No início de dezembro de 2015, realizamos em Caracas o primeiro Encontro de Estudantes de Língua Portuguesa da Venezuela. Foi também a nossa festa de Natal e onde os nossos alunos puderam apresentar os seus talentos em Língua Portuguesa: tivemos uma peça de teatro e músicas de Natal em português. Este ano queremos repeti-lo em dezembro, mas levá-lo à Casa Portuguesa de Maracay, no estado de Aragua, de forma a que as pessoas sintam que não centralizamos tudo em Caracas.
Além disso fazemos o Concurso ‘Postal de Natal’, com os miúdos a produzirem os seus postais e a criarem mensagens natalícias. No ano passado, lançámos para os estudantes adultos, e de níveis mais avançados, o ‘Conto de Natal’. No próximo mês vamos lançar o concurso ’10 de Junho’ que terá como tema os símbolos de Portugal.
Com o apoio do Camões, I.P., entregamos prémios, que são sempre livros, para estimular a leitura em Língua Portuguesa por parte dos estudantes.

Na Venezuela, como são recebidas as bibliotecas enviadas pelo Camões, I.P.?
Tem havido muito interesse.

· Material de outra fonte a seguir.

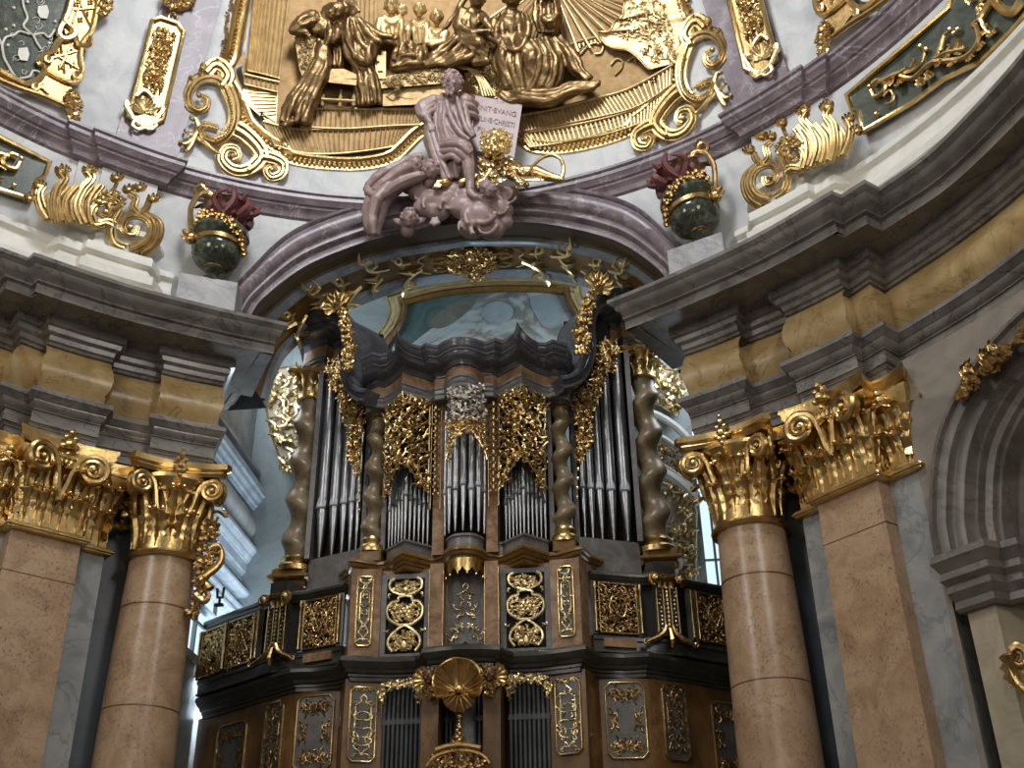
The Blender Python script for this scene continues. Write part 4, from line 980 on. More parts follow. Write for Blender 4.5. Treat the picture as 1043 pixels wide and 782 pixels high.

Já distribuímos várias e as instituições ficam muito agradecidas. Até porque, na Venezuela, atualmente, há uma enorme dificuldade em adquirir livros no estrangeiro.
Há que lembrar ainda que o Camões, I.P. apoiou neste ano letivo de 2015/2016 os diferentes cursos de Língua Portuguesa, através da doação de inúmeros manuais escolares aos alunos de português, devido à dificuldade das importadoras de livros venezuelanas em comprar esses manuais às editoras portuguesas.

Referiu que há um grande interesse dos venezuelanos na Língua Portuguesa, e que ultrapassa o âmbito da comunidade lusa? Acredita que este interesse irá manter-se?
Eu acredito que sim. Com a entrada da Venezuela no Mercosul, o português vai, cada vez mais, impor-se como uma língua necessária. Mas há também uma parte afetiva: netos de emigrantes portugueses que querem resgatar a língua dos seus antepassados. Estas são as duas grandes motivações de venezuelanos e de lusovenezuelanos, em aprender o português.
Em relação aos venezuelanos sem ascendência portuguesa, há ainda a vontade em aprender a língua por terem amigos portugueses. Por exemplo, em San Antonio de los Altos e em Los Teques, no estado de Miranda, onde há uma grande comunidade portuguesa, todos os venezuelanos têm vizinhos e amigos portugueses. E dizem que querem “aprender a falar com eles, entendê-los e conversar na língua deles”.
Além disso há na Venezuela um grande culto religioso da Nossa Senhora de Fátima, muitos venezuelanos são devotos e ao sentir a necessidade de uma aproximação cultural, fazem-na também através da aprendizagem do português.